The Iowa Caucuses and the Atlantic Alliance

What do the victories of two relatively inexperienced outsiders, Barak Obama and Mike Huckabee, in the Iowa Caucuses mean for American foreign policy in general and the Atlantic Alliance in particular?  It is too soon to predict, on the basis of a plurality of votes cast by a sliver of eligible voters in a small state, who will eventually prevail in the nomination process.  But it is not too soon to ask if the Bush Administration’s unfathomably cavalier and gratuitously alienating attitude toward America’s European allies will change substantially on January 20, 2009.

Commentators seem to agree that the voters who chose Obama and Huckabee felt that they were rejecting the status quo.  To put the missteps of the past behind them, they apparently voted for the candidates about whom they knew the least.  But exactly what status quo did they imagine they were rejecting?  Upon inspection, the “politics as usual” that they apparently sought to rebuff looks nebulous.  Obama has repeatedly linked Hillary Clinton, whose political team is personally and ideologically committed to wresting power from the current incumbents, to the thinking dominant in Washington from 2001 to 2007.  Even more oddly, the genial and erratic Huckabee says that the Mormon former governor of Massachusetts, Mitt Romney, represents the powers that be. 

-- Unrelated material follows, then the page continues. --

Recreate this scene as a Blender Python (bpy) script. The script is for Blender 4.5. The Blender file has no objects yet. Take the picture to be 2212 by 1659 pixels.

To focus the discussion, we can ask the following question: Did the status quo rejected by the Obama’s and Huckabee’s voters include the deterioration of American-European relations under the Presidency of George W. Bush?  After all, the current Administration’s denigration of “old Europe” was not just a rhetorical aside, but a centerpiece of its reckless approach to foreign affairs.  That is why any serious break with the disastrous Bush legacy should start with rethinking and rebuilding the Atlantic Alliance.  That a renewed Atlanticism would be a priority for either Obama or Huckabee is extremely doubtful, however.